Sergei Davidis: Ten years on from Bolotnaya

7 May 2022

By Sergei Davidis

Source: Facebook


Lots of people go back over the past, trying to reach a view on one thing or another with the benefit of hindsight. Some muddle the facts, and some, it seems, deliberately distort them.

I was one of the organisers of the meeting, and a witness at the Bolotnaya trials, but I don’t see any point in retelling what happened.

I take the view that we were never going to be victorious on 6 May; it’s obvious. Yes, we could have refused to disperse from Bolotnaya, and that would have given us the chance to say ‘No’ more clearly and forcefully to the usurper Putin’s power grab. Though if we’d done that, there might have been more casualties, in terms of the number of people caught in the grindstone of prosecution. It was precisely because the authorities were afraid of this (that people would stay in the square after the protest, not that there’d be more casualties) that they deliberately provoked the protesters by constricting the route and subsequently attacking the rally ― which was peaceful, and had been cleared with the authorities in advance.

Looking back over the ten years since then, I’d actually say that the whole protest movement of 2011-2012 had pretty much no chance of being victorious. Not just on 6 May; the period from December to February as well.

The section of the populace that was both dissatisfied and active was too narrow at that time. Most of them were too trusting, too given to fantasising, and too politically inexperienced. And there wasn’t enough support ― even passive ― among society as a whole. The main thing, though, was that the protesters had something to lose, and weren’t prepared to fight to the end. It was different for the leadership of the regime. Everything was at stake for them, and they were prepared to commit any crime for the sake of holding on to power. Plus they’d gathered all the resources of the country into their hands, and had a grip on them.

Obviously there’s always the chance of a miracle. The stars might have aligned in a particularly favourable way, one that turned history onto a different path. But the thing with a miracle is that it’s extremely unlikely, and whether it happens or not has very little to do with anyone’s plans or will. I mean, obviously it depends on them too, but only to a very small extent, as a necessary but far from sufficient condition. The set of sufficient conditions includes a large number of unpredictable and uncontrollable factors, which is precisely what allows us to call their auspicious coincidence a miracle.

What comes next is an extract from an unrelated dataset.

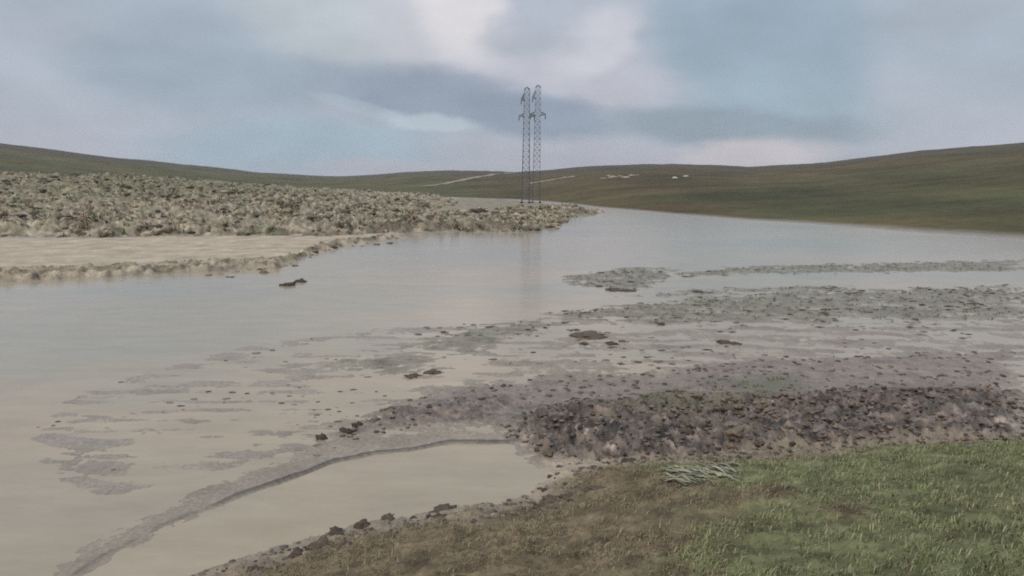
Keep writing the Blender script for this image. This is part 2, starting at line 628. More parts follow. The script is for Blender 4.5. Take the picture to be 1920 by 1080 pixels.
    # near bank, up to where the photographer stands
    dn = np.minimum(d_near, 9.0)
    nz = np.where(d_near > 0, 0.05 * smooth(0, 0.25, d_near) + 0.255 * dn * smooth(-0.4, 1.2, dn), -0.35 * smooth(0, 1.0, -d_near))
    nz = nz + (0.055 * lump + 0.03 * fine + 0.05 * broad) * smooth(-0.1, 0.3, d_near) * smooth(60, 20, r)
    z = np.maximum(z, nz)
    if not want_cols:
        return z

    def C(*rgb):
        return np.array(rgb)[None, :]

    def put(col, w, rgb):
        return col * (1 - w[:, None]) + rgb * w[:, None]

    n1 = fbm(x * 0.7, y * 0.7, 4, 101)
    n2 = fbm(x * 3.0, y * 3.0, 4, 111, 0.6)
    n3 = fbm(x * 0.02, y * 0.05, 4, 121)
    col = np.repeat(C(0.26, 0.22, 0.19), len(x), 0)
    wet = np.ones(x.shape)
    mudc = C(0.198, 0.150, 0.118) * (1 + 0.4 * n2[:, None])
    col = put(col, smooth(-1, 0.3, np.maximum.reduce([d_mud, d_mid, d_shelf])), mudc)
    col = put(col, smooth(-0.6, 0.3, d_streak), C(0.172, 0.150, 0.100) * (1 + 0.5 * n2[:, None]))
    col = put(col, smooth(-0.3, 0.4, d_core) * smooth(-0.5, 0.5, n2 + 0.45), C(0.105, 0.078, 0.062))
    col = put(col, smooth(-0.2, 0.4, d_core) * smooth(0.1, 0.5, n1 + 0.8 * n2) * 0.8, C(0.052, 0.039, 0.031))
    col = put(col, smooth(-0.2, 0.4, d_core) * smooth(0.25, 0.6, n1 * 0.6 - n2) * 0.7, C(0.22, 0.175, 0.145))
    churn = fbm(x * 2.3, y * 4.2, 4, 201, 0.65)
    cw = np.maximum(smooth(-0.3, 0.4, d_core), 0.7 * smooth(-0.3, 0.4, d_band))[:, None]
    col = col * (1 - cw) + cw * col * np.clip(1.22 + 1.9 * churn[:, None], 0.32, 2.4)
    hue = fbm(x * 0.8, y * 1.6, 3, 211)
    col = put(col, smooth(-0.2, 0.4, d_core) * smooth(0.2, 0.55, hue) * 0.45, C(0.115, 0.105, 0.062))
    col = put(col, smooth(-0.3, 0.4, d_band) * smooth(-0.2, 0.6, n2 + 0.25) * 0.85, C(0.105, 0.080, 0.068))
    col = put(col, smooth(-0.4, 0.3, d_weedy) * smooth(-0.3, 0.3, n1 + 0.2), C(0.150, 0.128, 0.080))
    col = put(col, smooth(0.11, 0.03, d_lip), C(0.10, 0.085, 0.07))
    col = put(col, smooth(-0.5, 1.0, d_spit), C(0.40, 0.33, 0.245) * (1 + 0.25 * n1[:, None]))
    wet = wet * (1 - 0.8 * smooth(-0.5, 1.0, np.maximum(d_spit, d_pale)))
    col = put(col, smooth(-1, 1, d_pale), C(0.24, 0.205, 0.15) * (1 + 0.35 * n1[:, None]))
    bankc = C(0.25, 0.205, 0.145)
    bw = np.maximum.reduce([smooth(-0.2, 0.4, d_strip), smooth(-0.3, 0.8, d_mound), smooth(-0.2, 0.2, d_edge)])
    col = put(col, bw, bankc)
    col = put(col, bw * smooth(0.05, 0.6, n1), C(0.34, 0.29, 0.21))
    col = put(col, bw * smooth(0.05, 0.5, -n2) * 0.75, C(0.115, 0.087, 0.060))
    col = put(col, bw * smooth(0.15, 0.6, fbm(x * 0.25, y * 0.2, 3, 131)) * 0.7, C(0.19, 0.19, 0.115))
    col = put(col, bw * smooth(12, 30, d_mound + 8 * n1) * 0.75, C(0.155, 0.145, 0.085))
    chb = fbm(x * 1.5, y * 0.8, 5, 221, 0.7)
    col = col * (1 - bw[:, None]) + bw[:, None] * col * np.clip(1.08 + 1.6 * chb[:, None], 0.3, 1.75)
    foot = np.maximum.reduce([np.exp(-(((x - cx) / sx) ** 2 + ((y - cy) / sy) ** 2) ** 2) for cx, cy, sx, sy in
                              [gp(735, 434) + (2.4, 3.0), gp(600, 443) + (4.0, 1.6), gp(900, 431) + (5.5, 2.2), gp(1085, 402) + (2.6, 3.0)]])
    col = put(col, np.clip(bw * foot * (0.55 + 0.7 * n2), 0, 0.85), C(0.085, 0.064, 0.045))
    wet = wet * (1 - 0.8 * bw)
    # a film of pale silt where the water has only just left the mud
    film = smooth(0.030, 0.002, z) * smooth(40, 20, y) * smooth(-0.1, -0.6, d_near)
    col = put(col, film * 0.75, C(0.285, 0.235, 0.178))
    wet = wet + 0.35 * film
    # hills: browned pasture, greener in the hollows
    hm = fbm(x * 0.04, y * 0.025, 5, 145, 0.65)
    hw = smooth(-0.005, 0.012, ht)
    green = np.clip(0.25 + 0.8 * n3 + 0.55 * smooth(0.02, -0.12, az) - 0.1 + 0.7 * smooth(0.22, 0.40, az) * smooth(0.5, 0.05, ht), 0, 1)
    hc = C(0.094, 0.069, 0.033) * (1 - green[:, None]) + C(0.073, 0.073, 0.033) * green[:, None]
    hc = hc * (0.9 + 0.35 * fbm(x * 0.05, y * 0.12, 4, 141, 0.6)[:, None])
    hc = hc * np.clip(1 + 0.45 * hm[:, None], 0.55, 1.6)
    hc = hc * (1 + 0.22 * smooth(0.0, -0.12, az)[:, None])
    upper = smooth(0.40, 0.75, ht + 0.25 * n3)
    hc = hc * (1 - 0.8 * upper[:, None]) + C(0.076, 0.064, 0.059) * 0.8 * upper[:, None]  # haze of distance painted into the tint, greying the upper slopes
    col = put(col, hw, hc)
    # silt line left by the flood along the foot of the right hill
    col = put(col, smooth(0.012, -0.012, ht) * smooth(-0.05, -0.012, ht) * (az > 0.05), C(0.30, 0.255, 0.225))
    wet = wet * (1 - hw)
    # near bank
    nw = smooth(-0.12, 0.05, d_near)
    dry = C(0.150, 0.115, 0.070) * np.clip(1 + 0.75 * n2[:, None] + 0.3 * n1[:, None], 0.4, 1.9)
    col = put(col, nw, dry)
    margin = nw * smooth(1.0, 0.15, d_near + 0.5 * n1 + 0.25 * n2)
    col = put(col, margin, C(0.235, 0.188, 0.135) * (1 + 0.25 * n2[:, None]))
    col = put(col, smooth(-0.25, 0.15, d_sand + 0.1 * n2), C(0.33, 0.265, 0.19) * (1 + 0.2 * n2[:, None]))
    gx = (x - 1.75) * 0.55
    gw = nw * smooth(-0.1, 0.9, gx + 1.0 * n1 + 0.5 * n2 + 0.15 * smooth(6.0, 5.2, y) * 5 * smooth(-0.6, 0.4, x)) * smooth(0.1, 1.2, d_near + 0.9 * n1 + 0.5 * n2)
    col = put(col, gw, C(0.130, 0.133, 0.065) * np.clip(1 + 0.8 * n2[:, None], 0.4, 1.8))
    wet = wet * (1 - 0.9 * smooth(0.0, 0.6, d_near))
    info = dict(near=d_near, core=d_core, mud=d_mud, mound=d_mound, strip=d_strip, edge=d_edge, streak=d_streak, mid=d_mid, weedy=d_weedy,
                green=gw, sand=d_sand, margin=margin, ht=ht)
    return z, np.clip(col, 0.02, 0.5), np.clip(wet, 0, 1.4), info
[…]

Still, it doesn’t follow that everything was in vain, and that the many heroes of Bolotnaya gave up years of their lives for nothing. First, something Taras Shevchenko wrote chimes in with what I said earlier about ‘necessary conditions’: ‘Fight, and you will win’. Second, even if there were no immediate results, the wave of protests in 2011-2012 (including 6 May), and the sacrifice made by those who were jailed in the Bolotnaya case ― none of it was in vain. Even when you consider where we’ve come to now. Both the protest and the names of the Bolotnaya prisoners have been written into Russian history; they’ve become an integral part of the experience of Russian society. Those who played their part in subsequent episodes of the struggle for a free democratic Russia leaned on this experience, as will those destined to play a part in episodes to come ― episodes which will plainly be more dramatic, and which will surely, in the end, lead to victory.